DESCRIPTION OF THE TASK:
Using the listing below, copy every line that mentions "More".

LISTED RECORDS:
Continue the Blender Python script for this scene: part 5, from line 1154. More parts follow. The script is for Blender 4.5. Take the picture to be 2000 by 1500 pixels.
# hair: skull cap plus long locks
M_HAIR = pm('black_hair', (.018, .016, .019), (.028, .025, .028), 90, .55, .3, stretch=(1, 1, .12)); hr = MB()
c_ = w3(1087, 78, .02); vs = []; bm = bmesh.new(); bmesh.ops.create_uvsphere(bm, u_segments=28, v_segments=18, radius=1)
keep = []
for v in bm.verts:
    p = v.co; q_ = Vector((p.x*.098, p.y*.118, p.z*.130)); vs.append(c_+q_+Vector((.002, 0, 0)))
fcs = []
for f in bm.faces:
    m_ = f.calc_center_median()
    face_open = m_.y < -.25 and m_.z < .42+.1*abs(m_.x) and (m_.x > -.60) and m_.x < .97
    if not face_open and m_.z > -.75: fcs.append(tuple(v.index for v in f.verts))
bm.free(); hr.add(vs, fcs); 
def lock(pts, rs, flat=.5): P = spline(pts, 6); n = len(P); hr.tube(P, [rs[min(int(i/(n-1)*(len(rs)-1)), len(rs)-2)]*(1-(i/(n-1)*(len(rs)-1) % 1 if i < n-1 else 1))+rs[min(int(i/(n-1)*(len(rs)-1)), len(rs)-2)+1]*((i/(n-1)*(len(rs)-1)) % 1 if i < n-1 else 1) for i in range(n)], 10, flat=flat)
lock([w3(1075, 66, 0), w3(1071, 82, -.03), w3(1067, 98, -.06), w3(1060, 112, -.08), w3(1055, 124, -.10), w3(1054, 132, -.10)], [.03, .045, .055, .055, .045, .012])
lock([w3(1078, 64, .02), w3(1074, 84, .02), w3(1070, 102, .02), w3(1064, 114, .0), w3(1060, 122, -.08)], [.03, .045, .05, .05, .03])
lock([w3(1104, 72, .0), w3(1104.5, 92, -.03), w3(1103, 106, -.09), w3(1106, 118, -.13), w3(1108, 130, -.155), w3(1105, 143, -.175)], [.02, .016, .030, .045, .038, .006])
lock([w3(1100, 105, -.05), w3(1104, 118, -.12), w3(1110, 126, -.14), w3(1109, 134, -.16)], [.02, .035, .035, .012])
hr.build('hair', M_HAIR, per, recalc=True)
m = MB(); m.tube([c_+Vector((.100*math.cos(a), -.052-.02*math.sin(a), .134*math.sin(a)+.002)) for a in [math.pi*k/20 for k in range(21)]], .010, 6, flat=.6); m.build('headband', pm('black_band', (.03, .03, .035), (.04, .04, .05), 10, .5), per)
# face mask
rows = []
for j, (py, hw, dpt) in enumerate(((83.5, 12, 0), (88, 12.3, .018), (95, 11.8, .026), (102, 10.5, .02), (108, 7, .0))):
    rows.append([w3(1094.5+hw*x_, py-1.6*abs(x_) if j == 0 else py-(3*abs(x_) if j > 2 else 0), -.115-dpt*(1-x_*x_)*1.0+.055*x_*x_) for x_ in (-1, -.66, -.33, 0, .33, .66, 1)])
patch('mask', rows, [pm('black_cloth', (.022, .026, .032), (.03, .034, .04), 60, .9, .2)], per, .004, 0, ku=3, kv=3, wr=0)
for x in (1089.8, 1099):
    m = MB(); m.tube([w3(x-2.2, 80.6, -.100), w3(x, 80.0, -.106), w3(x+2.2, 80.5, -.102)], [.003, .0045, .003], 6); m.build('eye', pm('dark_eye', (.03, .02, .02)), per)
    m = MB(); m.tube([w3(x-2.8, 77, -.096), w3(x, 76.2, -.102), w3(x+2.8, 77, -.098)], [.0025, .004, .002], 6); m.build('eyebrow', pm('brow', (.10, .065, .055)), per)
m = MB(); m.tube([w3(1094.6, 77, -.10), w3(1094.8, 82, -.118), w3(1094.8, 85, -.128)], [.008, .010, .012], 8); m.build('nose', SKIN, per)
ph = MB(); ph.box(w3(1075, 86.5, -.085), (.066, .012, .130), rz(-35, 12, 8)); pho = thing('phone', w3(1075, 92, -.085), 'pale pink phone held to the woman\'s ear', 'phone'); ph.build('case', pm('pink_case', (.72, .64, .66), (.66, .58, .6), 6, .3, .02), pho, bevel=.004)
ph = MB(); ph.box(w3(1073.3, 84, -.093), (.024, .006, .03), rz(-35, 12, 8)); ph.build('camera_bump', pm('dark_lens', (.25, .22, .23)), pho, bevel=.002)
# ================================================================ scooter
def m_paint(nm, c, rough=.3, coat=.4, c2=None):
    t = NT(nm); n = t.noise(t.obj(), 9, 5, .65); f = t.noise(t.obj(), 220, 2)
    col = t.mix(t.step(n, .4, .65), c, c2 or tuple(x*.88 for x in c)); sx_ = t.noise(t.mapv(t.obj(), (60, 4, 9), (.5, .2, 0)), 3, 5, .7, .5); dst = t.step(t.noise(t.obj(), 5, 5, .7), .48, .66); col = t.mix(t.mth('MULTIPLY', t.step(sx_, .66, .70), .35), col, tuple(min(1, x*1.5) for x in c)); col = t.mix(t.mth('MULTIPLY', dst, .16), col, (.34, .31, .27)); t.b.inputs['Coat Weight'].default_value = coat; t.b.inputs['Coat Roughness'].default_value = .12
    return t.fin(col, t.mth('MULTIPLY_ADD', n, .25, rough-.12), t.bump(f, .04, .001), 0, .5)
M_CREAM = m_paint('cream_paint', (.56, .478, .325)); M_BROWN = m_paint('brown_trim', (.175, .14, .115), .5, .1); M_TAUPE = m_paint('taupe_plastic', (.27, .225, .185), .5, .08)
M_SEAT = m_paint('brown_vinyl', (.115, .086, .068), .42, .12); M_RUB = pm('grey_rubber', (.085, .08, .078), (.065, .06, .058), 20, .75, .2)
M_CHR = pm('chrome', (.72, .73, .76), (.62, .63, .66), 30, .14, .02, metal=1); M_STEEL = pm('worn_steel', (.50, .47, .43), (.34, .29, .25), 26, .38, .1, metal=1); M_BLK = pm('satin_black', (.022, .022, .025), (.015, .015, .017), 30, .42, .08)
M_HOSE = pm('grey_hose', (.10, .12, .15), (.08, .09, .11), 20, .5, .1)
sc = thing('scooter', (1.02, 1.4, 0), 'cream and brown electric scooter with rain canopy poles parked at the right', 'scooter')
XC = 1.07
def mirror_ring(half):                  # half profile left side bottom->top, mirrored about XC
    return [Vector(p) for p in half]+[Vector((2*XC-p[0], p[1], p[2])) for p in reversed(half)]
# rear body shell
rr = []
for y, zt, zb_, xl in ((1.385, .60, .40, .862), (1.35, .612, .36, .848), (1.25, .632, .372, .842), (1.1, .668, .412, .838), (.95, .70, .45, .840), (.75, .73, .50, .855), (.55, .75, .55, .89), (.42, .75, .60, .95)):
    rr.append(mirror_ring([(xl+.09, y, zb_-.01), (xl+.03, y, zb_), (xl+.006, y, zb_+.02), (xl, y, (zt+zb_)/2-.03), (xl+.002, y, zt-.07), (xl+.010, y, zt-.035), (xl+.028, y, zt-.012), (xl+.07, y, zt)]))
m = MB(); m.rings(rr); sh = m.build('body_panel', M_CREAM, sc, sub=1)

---

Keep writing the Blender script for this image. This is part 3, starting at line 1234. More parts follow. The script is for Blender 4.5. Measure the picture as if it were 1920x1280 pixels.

FINISHED TASK:
Continue the Blender Python script for this scene: part 5, from line 1154. More parts follow. The script is for Blender 4.5. Take the picture to be 2000 by 1500 pixels.
Keep writing the Blender script for this image. This is part 3, starting at line 1234. More parts follow. The script is for Blender 4.5. Measure the picture as if it were 1920x1280 pixels.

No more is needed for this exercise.